- **Work required**: Of the lines in the listing below, how many hold "objects"? Answer with the number only.

- **Recorded information**:
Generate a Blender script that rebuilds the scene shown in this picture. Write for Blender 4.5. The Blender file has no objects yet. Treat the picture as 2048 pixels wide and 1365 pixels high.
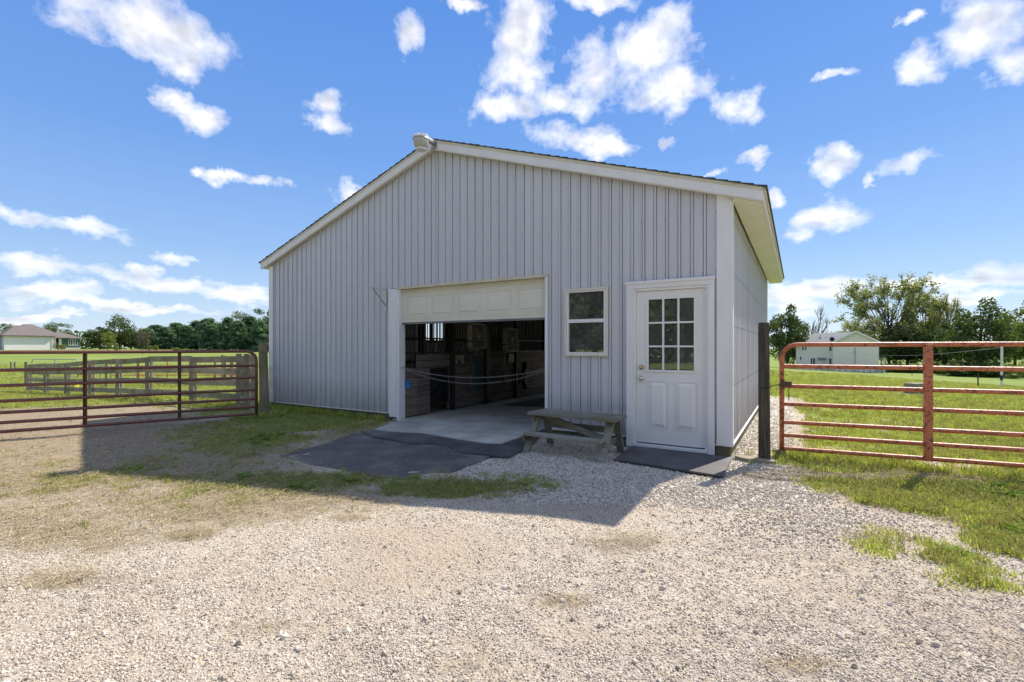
import bpy, math, random
import numpy as np
from mathutils import Vector, Matrix, Euler

scene = bpy.context.scene
R = math.radians
rng = np.random.default_rng(7)
random.seed(7)

# ------------------------------------------------------------------ camera, sky, sun, exposure
F, HX, HY, H = 957.0, 1024.0, 695.0, 1.34          # focal length and horizon in photo pixels, eye height in metres
cam = bpy.data.cameras.new("camera")
camo = bpy.data.objects.new("camera", cam)
scene.collection.objects.link(camo)
camo.location = (0, 0, H)
camo.rotation_euler = (R(90), 0, 0)
cam.sensor_width = 36.0
cam.lens = F / 2048 * 36
cam.shift_y = (HY - 682.5) / 2048
cam.clip_start = 0.05
cam.clip_end = 4000
scene.camera = camo

TH = R(30.8)
U = np.array([math.cos(TH), -math.sin(TH)])
V = np.array([math.sin(TH), math.cos(TH)])
C0 = np.array([2.66, 5.82])
SUNV = Vector((0.275 * U[0] + 0.86 * V[0], 0.275 * U[1] + 0.86 * V[1], 1.0)).normalized()
sun_el = math.asin(SUNV.z)
sun_az = math.atan2(SUNV.x, SUNV.y)

scene.view_settings.view_transform = 'Standard'
scene.view_settings.look = 'None'
scene.view_settings.gamma = 1
scene.view_settings.use_curve_mapping = False
scene.view_settings.exposure = 1.02

sl = bpy.data.lights.new("sun", 'SUN')
sl.energy = 3.55
sl.angle = R(0.53)
sl.color = (1.0, 0.92, 0.81)
slo = bpy.data.objects.new("sun", sl)
scene.collection.objects.link(slo)
slo.rotation_euler = (-SUNV).to_track_quat('-Z', 'Y').to_euler()
slo.location = (20, 20, 30)

world = bpy.data.worlds.new("World")
scene.world = world
world.use_nodes = True


def pix_dir(px, py):
    return math.atan2(px - HX, F), math.atan2(HY - py, math.hypot(F, px - HX))


CLOUDS = [(300, 55, 190, 80), (355, 105, 75, 50), (180, 5, 160, 45), (345, 195, 48, 36), (400, 228, 60, 36), (650, 200, 42, 34), (658, 245, 48, 34),
          (812, 68, 34, 42), (440, 342, 70, 16), (530, 354, 44, 16), (385, 334, 25, 12), (700, 384, 52, 20),
          (1040, 55, 85, 90), (1030, 150, 72, 70), (1010, 220, 90, 36), (1290, 95, 130, 80), (1340, 170, 140, 62), (1480, 215, 52, 46),
          (1205, 6, 90, 24), (1200, 140, 90, 72), (1120, 190, 80, 50), (1140, 275, 105, 34), (1220, 292, 60, 26), (1150, 205, 80, 38),
          (1815, 150, 60, 46), (1965, 60, 115, 100), (2000, 140, 80, 60), (1660, 325, 48, 32), (1820, 318, 64, 32), (1515, 315, 32, 20),
          (1750, 355, 22, 13), (1660, 425, 100, 44), (1600, 458, 56, 22), (1545, 395, 28, 18), (1425, 344, 42, 12), (1320, 278, 28, 18),
          (1655, 160, 52, 14), (60, 445, 85, 28), (175, 472, 100, 26), (70, 538, 105, 24), (275, 540, 36, 20), (350, 508, 58, 16),
          (330, 566, 160, 22), (90, 588, 130, 22), (480, 584, 80, 24), (1640, 578, 140, 28), (1850, 552, 160, 15), (1985, 545, 100, 34),
          (1590, 606, 90, 34), (1820, 40, 26, 16), (930, 10, 40, 14), (1950, 590, 110, 20), (240, 612, 240, 12), (60, 632, 150, 9)]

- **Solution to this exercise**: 5